== Given records ==
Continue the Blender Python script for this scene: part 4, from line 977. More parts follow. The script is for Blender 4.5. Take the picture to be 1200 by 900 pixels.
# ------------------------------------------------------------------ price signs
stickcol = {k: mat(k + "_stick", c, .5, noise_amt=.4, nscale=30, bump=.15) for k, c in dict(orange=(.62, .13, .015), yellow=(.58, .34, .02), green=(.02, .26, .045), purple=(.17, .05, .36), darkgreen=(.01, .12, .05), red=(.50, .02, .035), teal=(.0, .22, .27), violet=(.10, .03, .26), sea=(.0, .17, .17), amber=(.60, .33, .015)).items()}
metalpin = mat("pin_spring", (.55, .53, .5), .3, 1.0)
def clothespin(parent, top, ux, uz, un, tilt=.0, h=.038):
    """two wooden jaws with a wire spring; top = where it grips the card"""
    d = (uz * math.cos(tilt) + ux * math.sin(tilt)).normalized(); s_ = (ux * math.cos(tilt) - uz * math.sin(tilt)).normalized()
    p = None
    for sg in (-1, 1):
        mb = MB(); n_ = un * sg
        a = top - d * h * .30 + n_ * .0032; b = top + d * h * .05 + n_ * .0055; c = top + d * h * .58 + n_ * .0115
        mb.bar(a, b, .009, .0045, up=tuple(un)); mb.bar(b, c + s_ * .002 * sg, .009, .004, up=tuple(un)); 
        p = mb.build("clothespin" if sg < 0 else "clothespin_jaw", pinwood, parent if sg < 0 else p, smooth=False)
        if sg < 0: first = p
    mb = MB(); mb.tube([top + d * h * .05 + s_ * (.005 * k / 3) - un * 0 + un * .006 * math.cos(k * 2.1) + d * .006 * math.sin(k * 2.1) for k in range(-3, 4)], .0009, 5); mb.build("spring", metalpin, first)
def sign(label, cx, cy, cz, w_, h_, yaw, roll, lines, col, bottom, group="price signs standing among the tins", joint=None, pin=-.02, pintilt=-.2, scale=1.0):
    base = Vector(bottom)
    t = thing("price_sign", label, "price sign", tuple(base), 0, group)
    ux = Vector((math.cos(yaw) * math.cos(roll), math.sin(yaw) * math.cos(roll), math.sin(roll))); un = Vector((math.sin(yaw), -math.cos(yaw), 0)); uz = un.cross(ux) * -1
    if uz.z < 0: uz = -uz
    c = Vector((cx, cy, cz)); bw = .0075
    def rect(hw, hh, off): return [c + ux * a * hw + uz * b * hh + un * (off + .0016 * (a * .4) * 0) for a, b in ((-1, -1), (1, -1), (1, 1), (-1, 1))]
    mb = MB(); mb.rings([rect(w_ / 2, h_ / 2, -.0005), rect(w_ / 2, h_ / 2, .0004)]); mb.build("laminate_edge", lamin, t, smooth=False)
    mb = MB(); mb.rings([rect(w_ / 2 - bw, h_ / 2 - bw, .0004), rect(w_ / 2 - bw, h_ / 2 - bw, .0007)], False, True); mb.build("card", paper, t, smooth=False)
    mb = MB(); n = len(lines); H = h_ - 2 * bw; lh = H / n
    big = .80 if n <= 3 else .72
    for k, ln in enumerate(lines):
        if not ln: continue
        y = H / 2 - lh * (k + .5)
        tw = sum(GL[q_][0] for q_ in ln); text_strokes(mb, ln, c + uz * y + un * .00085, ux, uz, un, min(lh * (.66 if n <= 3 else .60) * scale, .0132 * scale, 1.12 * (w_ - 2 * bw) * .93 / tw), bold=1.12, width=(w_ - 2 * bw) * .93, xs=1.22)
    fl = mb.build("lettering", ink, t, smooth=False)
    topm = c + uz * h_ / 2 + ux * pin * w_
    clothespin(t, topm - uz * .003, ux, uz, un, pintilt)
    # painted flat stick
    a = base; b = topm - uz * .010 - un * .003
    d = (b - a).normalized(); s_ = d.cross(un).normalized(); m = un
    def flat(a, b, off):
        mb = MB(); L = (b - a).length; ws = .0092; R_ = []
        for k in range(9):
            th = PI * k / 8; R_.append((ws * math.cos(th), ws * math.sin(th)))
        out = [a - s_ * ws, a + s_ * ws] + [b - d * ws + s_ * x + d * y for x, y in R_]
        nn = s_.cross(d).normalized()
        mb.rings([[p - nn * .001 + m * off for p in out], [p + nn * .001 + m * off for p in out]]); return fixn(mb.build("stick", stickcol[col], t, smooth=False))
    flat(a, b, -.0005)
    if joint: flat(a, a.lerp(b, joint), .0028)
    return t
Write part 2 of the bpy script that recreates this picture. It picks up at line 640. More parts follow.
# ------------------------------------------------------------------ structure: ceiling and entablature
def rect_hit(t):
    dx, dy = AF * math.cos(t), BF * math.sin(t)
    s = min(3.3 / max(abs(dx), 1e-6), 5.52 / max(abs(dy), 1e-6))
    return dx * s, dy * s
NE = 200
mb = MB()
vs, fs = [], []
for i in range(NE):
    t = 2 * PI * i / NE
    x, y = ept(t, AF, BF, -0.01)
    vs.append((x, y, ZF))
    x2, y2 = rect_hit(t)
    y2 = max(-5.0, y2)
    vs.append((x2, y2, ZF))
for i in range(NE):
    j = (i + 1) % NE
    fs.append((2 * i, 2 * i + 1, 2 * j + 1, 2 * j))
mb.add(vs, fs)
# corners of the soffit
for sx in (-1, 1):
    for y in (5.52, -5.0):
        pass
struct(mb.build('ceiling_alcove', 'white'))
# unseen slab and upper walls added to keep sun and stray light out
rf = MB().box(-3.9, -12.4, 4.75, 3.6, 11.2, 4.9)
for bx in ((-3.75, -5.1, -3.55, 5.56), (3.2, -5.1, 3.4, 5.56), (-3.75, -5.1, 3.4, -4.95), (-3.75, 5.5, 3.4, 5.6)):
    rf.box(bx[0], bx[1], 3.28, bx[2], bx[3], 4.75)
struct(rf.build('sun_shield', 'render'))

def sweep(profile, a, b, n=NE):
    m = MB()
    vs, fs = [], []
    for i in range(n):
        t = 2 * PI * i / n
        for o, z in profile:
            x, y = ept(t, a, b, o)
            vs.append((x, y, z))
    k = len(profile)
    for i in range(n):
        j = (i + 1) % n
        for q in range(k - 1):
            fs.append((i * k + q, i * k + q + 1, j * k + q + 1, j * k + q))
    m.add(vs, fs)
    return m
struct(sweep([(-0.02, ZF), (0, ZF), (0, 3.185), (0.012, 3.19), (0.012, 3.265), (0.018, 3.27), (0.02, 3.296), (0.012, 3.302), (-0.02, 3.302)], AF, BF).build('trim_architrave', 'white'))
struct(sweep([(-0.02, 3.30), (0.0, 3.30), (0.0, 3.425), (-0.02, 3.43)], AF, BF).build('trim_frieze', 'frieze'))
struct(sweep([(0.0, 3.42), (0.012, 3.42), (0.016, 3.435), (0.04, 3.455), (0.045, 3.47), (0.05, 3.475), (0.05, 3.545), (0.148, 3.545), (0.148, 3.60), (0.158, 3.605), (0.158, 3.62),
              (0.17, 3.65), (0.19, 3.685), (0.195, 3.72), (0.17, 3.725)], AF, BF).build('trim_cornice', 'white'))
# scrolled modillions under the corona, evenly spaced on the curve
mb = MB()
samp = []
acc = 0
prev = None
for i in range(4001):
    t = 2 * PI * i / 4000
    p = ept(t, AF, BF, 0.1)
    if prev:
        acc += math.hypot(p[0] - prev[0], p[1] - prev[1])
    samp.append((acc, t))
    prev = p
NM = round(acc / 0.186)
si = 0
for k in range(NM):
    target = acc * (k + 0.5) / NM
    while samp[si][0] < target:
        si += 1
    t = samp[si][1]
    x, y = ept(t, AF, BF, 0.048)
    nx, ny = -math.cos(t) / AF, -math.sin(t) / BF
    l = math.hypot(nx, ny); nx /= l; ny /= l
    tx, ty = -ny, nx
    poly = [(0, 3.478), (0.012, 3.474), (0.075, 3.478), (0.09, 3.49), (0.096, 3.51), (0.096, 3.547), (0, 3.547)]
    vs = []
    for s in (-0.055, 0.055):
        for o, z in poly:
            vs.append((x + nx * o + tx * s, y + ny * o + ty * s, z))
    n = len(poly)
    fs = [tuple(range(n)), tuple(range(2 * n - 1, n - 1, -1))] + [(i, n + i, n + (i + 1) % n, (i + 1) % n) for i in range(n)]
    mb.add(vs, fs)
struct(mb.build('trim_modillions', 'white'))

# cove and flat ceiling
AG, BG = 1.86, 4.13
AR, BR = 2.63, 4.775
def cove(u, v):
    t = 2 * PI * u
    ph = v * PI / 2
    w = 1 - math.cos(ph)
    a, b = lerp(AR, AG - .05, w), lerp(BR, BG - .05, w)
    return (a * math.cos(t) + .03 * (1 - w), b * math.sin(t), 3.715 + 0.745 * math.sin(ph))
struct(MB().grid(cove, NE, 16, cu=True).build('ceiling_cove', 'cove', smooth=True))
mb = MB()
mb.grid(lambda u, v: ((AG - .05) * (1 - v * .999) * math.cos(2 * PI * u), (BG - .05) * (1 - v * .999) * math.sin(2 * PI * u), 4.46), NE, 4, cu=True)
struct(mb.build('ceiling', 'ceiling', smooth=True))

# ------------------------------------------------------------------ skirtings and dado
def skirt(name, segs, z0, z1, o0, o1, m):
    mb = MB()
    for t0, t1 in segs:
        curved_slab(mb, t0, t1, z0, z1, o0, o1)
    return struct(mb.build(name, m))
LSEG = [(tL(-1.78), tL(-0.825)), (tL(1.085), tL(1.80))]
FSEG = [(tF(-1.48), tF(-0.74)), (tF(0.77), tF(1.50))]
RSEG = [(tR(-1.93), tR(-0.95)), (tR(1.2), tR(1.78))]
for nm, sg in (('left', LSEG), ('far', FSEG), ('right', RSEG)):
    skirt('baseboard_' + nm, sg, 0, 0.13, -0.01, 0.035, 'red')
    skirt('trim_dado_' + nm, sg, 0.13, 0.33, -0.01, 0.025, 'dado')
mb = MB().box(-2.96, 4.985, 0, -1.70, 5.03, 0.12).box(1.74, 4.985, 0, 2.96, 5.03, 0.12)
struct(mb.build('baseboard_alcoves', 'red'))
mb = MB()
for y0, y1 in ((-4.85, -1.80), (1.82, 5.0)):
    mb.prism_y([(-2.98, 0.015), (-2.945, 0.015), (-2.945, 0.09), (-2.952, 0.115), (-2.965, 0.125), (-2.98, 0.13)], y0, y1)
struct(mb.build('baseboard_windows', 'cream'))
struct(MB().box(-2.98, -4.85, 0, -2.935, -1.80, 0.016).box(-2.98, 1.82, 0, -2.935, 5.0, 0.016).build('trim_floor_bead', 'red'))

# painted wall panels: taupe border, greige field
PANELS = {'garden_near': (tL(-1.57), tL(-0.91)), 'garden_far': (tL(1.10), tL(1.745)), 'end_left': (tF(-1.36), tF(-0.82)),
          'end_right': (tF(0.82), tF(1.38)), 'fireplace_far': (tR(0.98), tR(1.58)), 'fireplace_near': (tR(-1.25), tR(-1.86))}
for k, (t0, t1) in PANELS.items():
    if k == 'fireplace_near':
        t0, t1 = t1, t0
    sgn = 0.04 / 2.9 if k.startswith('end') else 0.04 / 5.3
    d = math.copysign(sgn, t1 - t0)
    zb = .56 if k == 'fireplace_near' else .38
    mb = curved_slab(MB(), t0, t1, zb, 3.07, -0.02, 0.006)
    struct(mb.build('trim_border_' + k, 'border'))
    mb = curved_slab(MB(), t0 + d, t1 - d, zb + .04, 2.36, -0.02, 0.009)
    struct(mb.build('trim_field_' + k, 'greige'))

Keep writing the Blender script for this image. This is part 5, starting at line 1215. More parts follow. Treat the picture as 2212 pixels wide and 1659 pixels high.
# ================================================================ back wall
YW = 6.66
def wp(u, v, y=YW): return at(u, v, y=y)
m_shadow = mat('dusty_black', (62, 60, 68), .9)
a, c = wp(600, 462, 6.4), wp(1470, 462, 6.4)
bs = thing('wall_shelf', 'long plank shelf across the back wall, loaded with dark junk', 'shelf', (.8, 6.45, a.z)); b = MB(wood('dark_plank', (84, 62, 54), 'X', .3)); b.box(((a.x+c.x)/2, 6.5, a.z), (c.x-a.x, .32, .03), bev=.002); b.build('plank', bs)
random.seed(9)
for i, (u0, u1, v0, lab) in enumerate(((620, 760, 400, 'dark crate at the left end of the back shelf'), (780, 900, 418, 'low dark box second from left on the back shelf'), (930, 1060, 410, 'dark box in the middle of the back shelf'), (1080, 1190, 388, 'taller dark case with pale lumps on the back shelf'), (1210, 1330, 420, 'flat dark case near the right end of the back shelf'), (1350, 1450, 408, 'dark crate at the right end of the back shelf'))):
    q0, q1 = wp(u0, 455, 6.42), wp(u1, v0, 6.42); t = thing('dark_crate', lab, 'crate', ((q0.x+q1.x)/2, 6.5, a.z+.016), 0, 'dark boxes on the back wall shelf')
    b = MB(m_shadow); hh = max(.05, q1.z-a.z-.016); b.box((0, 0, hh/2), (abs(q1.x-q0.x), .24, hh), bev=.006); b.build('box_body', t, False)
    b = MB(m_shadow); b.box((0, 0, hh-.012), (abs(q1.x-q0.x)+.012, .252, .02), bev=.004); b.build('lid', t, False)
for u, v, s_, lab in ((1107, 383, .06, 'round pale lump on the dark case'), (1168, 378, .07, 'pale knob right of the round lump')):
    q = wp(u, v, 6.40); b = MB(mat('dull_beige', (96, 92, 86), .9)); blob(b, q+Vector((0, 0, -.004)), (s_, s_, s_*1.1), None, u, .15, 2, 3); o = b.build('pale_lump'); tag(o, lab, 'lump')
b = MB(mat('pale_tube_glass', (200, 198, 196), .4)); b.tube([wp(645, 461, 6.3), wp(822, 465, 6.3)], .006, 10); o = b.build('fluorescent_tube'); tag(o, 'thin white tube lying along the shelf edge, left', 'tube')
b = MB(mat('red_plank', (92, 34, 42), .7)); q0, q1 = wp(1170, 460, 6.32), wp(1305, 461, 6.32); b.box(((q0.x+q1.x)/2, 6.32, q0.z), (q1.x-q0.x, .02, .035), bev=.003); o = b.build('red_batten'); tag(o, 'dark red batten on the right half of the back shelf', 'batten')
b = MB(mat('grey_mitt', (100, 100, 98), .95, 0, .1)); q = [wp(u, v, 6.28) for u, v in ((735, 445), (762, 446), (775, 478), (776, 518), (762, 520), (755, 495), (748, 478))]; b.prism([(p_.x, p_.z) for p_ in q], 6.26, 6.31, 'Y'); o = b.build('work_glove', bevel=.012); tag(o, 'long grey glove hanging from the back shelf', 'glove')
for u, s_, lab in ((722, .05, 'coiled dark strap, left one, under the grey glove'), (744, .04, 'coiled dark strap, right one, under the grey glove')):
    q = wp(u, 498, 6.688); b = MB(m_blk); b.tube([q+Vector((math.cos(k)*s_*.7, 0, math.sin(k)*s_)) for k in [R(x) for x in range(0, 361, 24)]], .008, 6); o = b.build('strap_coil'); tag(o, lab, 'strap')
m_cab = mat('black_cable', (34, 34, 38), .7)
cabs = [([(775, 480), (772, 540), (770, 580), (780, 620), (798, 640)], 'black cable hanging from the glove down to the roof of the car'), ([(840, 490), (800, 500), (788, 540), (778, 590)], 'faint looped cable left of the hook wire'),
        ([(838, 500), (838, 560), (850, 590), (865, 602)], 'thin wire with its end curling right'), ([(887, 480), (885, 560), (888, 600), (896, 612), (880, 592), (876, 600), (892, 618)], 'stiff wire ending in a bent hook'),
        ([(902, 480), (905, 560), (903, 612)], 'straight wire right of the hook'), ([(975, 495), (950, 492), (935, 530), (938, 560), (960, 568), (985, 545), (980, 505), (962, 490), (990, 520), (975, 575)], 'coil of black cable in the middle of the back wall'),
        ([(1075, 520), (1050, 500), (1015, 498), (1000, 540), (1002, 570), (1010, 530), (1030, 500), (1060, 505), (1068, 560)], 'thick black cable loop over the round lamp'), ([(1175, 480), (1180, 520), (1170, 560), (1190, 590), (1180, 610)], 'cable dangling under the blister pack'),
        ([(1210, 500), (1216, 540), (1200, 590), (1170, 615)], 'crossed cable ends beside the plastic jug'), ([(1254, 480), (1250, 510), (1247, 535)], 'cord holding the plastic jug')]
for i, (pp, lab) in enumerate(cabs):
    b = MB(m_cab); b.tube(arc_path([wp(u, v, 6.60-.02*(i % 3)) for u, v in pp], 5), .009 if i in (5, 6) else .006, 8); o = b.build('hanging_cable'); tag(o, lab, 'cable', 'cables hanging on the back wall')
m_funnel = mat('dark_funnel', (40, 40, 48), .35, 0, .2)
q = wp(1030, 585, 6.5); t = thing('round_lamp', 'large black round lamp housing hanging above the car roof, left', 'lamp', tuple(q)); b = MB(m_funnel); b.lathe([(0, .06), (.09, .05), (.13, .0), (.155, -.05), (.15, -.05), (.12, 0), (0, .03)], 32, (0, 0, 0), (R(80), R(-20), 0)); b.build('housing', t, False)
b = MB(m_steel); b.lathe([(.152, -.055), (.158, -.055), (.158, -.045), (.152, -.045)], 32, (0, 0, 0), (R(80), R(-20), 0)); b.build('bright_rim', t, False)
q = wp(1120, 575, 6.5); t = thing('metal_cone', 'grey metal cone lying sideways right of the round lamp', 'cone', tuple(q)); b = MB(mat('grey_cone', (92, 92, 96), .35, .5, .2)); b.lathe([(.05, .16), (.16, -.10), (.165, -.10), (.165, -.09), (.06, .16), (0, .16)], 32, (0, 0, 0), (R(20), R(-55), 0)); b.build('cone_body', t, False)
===
Go through the entries above and pull out each line with "pixels" in it.

Continue the Blender Python script for this scene: part 4, from line 977. More parts follow. The script is for Blender 4.5. Take the picture to be 1200 by 900 pixels.
Keep writing the Blender script for this image. This is part 5, starting at line 1215. More parts follow. Treat the picture as 2212 pixels wide and 1659 pixels high.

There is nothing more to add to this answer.